Est-ce votre dégoût pour le PS qui vous a poussé à voter pour Sarkozy en 2007 ? Je pense que la France est dans une crise nationale de longue durée. Il m'a semblé que ce n'était pas à gauche que l'on pouvait trouver la réponse à cette crise. Il faut savoir séparer les attitudes religieuses et les choix politiques. Choisir un candidat n'est pas entrer en damnation ni être sanctifié. Je ne regrette pas mon choix.
Êtes-vous toujours de gauche ? Si être de gauche est se reconnaître dans les formations politiques de gauche, alors je ne suis plus de gauche. Si c'est dire que l'on croit à la liberté créatrice de l'homme et à la nécessité de lui donner les moyens de s'épanouir, si c'est penser qu'il n'y a pas de déterminisme que l'on puisse briser, dans ce cas, j'appartiens encore à cette famille.
En appelez-vous à une révolution ? Non. Qui dit révolution dit irruption de la violence. Nos sociétés sont extrêmement fragiles. La responsabilité majeure de celui qui a accès à la parole publique est de mettre en garde contre cette irruption. Qu'un candidat à la présidence de la République dise, dans les dernières semaines de la campagne, si Sarkozy est élu, cela mettra le feu dans les banlieues, je trouve cela totalement irresponsable.

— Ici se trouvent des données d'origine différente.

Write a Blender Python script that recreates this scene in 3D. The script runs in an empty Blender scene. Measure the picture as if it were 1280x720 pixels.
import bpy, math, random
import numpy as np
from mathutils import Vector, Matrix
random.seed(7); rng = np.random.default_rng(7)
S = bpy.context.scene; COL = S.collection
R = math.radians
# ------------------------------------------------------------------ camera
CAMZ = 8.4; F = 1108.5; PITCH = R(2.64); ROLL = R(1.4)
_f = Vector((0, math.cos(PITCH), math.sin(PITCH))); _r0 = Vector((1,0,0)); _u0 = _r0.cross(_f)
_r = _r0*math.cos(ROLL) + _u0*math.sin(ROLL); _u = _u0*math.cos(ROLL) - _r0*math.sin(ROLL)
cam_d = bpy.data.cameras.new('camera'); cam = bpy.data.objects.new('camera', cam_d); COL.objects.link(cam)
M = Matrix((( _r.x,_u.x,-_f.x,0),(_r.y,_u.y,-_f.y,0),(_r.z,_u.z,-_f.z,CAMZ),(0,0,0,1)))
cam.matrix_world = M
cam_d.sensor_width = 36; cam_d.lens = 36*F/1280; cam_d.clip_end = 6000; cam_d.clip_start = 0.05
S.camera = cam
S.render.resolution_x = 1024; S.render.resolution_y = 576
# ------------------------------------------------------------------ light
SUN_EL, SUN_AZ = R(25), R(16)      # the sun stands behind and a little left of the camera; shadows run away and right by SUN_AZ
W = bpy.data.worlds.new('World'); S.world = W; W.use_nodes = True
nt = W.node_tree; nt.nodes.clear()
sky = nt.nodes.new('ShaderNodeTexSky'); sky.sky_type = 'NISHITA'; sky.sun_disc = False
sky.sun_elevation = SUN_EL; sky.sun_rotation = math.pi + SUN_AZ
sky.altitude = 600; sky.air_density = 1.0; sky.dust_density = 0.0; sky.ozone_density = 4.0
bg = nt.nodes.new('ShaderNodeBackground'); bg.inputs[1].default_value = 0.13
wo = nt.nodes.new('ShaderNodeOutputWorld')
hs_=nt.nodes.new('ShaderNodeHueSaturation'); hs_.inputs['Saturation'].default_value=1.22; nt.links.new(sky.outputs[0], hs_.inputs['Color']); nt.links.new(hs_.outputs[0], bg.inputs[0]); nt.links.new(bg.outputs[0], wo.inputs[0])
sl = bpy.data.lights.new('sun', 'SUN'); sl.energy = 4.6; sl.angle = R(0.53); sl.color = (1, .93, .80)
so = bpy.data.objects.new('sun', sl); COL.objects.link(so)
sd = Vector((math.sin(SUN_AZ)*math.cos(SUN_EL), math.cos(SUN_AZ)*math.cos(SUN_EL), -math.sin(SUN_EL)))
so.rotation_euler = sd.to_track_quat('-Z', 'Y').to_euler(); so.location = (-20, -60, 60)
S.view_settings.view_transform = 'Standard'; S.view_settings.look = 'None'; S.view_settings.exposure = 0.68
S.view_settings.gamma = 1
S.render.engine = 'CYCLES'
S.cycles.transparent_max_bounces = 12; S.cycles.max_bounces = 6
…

La crise n'a-t-elle pas mis en évidence les limites de l'Europe ? Oui. Pour la simple raison qu'elle s'est dissoute dans un ensemble sans autorité politique. J'ai voté contre le Traité en 2005, non parce qu'il défendait le libre-échange, mais parce qu'il organisait l'impuissance politique. J'entends François Bayrou dire qu'il est partisan d'un emprunt européen. Moi aussi. Mais quels sont les autres États qui y sont favorables ? Si l'Allemagne, l'Espagne, l'Italie sont contre, notre voeu est un voeu pieux. Je suis pour la constitution d'un grand ensemble avec de grands travaux à l'échelle européenne et la création d'un pôle économique et social. Si l'Estonie ou Malte s'y oppose, c'est impossible ! L'Europe ne peut survivre que s'il y a une forme de coup d'État institutionnel de pays qui sont, par leur taille et leur puissance, les grands du continent. On ne peut pas décider à l'unanimité des 27 ou alors on risque la paralysie.